I suspect the references to wealth and its linkages with Torah instruction in this story have something important to do with the ancient prosperity gospel preached in Proverbs (“wisdom will make you wealthy,” “wisdom is as good as silver, gold, and rubies,” “don’t be lazy, or you’ll be poor,” and so on). That way of thinking underwrote the attitude that those blessed by God do well in this life, so those who do well in this life have some justification for looking down on those who are suffering in this life, on the assumption that they very likely have only themselves to blame.

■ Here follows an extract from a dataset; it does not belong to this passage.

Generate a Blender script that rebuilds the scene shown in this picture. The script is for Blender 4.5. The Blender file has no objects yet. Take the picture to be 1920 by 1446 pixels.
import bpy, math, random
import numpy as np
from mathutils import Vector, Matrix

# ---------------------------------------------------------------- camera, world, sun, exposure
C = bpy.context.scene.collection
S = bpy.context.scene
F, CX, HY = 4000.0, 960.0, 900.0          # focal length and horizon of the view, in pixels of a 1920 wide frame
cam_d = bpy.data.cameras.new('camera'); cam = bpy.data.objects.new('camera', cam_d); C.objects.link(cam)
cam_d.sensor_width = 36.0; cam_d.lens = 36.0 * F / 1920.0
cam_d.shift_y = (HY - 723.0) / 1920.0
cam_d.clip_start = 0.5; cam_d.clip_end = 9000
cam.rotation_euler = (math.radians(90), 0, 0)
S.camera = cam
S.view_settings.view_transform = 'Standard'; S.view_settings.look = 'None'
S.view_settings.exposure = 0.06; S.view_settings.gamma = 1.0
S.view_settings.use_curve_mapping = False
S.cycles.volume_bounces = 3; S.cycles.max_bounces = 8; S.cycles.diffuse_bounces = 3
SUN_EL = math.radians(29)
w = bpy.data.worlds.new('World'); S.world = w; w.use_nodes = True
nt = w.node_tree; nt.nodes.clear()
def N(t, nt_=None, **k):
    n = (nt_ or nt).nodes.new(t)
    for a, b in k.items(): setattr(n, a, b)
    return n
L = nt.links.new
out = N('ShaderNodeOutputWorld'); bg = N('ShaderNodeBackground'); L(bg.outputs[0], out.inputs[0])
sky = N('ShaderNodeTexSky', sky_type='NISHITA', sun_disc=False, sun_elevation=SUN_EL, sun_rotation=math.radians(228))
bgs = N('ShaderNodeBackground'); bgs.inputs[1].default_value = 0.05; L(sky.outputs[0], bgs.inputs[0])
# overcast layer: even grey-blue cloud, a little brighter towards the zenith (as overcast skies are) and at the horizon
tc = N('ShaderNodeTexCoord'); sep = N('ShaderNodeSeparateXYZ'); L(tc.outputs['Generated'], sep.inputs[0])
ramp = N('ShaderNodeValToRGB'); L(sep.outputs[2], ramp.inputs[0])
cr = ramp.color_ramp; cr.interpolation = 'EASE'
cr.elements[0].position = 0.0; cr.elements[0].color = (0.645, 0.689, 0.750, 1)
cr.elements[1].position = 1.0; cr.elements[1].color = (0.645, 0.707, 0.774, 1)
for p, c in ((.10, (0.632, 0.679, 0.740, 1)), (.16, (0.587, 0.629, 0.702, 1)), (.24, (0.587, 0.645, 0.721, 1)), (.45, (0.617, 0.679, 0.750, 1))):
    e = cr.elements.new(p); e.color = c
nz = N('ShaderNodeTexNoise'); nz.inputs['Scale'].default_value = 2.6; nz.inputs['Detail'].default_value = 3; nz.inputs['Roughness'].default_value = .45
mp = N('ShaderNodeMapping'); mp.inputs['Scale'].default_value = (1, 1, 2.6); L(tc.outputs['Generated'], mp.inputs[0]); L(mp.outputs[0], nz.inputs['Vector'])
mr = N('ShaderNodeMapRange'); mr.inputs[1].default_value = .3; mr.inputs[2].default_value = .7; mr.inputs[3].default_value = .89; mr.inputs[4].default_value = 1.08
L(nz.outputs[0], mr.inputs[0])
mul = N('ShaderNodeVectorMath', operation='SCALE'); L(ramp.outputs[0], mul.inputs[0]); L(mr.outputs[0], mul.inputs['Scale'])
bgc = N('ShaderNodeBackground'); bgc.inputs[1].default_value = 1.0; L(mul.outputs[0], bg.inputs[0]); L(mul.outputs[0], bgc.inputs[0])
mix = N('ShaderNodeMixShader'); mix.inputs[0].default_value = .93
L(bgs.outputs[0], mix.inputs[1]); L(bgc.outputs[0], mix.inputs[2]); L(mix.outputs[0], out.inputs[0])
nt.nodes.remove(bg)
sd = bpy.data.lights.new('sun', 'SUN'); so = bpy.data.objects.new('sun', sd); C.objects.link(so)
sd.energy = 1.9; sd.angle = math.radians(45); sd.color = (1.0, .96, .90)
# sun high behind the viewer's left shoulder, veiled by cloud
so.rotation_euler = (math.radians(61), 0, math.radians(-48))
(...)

We are as familiar with this attitude in our twenty-first century world as Jesus’ listeners were in their first century one. We use different language to describe the Lazaruses and Mr. Riches and to justify our responses to them (“bad choices,” “personal responsibility,” “fixed mindset vs. growth mindset,” “learned helplessness,” “enabling,” “grit,” “education,” “meritocracy,” “trickle-down”), but after all these centuries we can still relate to entitlement and privilege, and to the idea that we are justified in restricting what help we give the poor to the “deserving” while kicking the “undeserving” to the curb.

People tend to read this as a story about how important it is to be compassionate, to share what we have. Of course, no doubt, we should be compassionate, and we should share what we have.

But I suspect that if we fail to read this story as a story about entitlement and privilege, and what is liable to happen to those who feel themselves entitled to their privileges, and who assume that others are less entitled to the same privileges, we are missing one of Jesus’ main points here.

If any anthropos was ever really entitled to “his good things,” it was Jesus. And we know how he dealt with it. (See, e.g., Philippians 2:5-11.)


[1] Richard Bauckham, “Economic Critique of Rome in Revelation 18” in Alexander Loveday ed. Images of Empire JSOT (Journal for the Study of the Old Testament) Supplement Series 122, Sheffield: JSOT Press, Sheffield Press, 1991. 47-90, 62.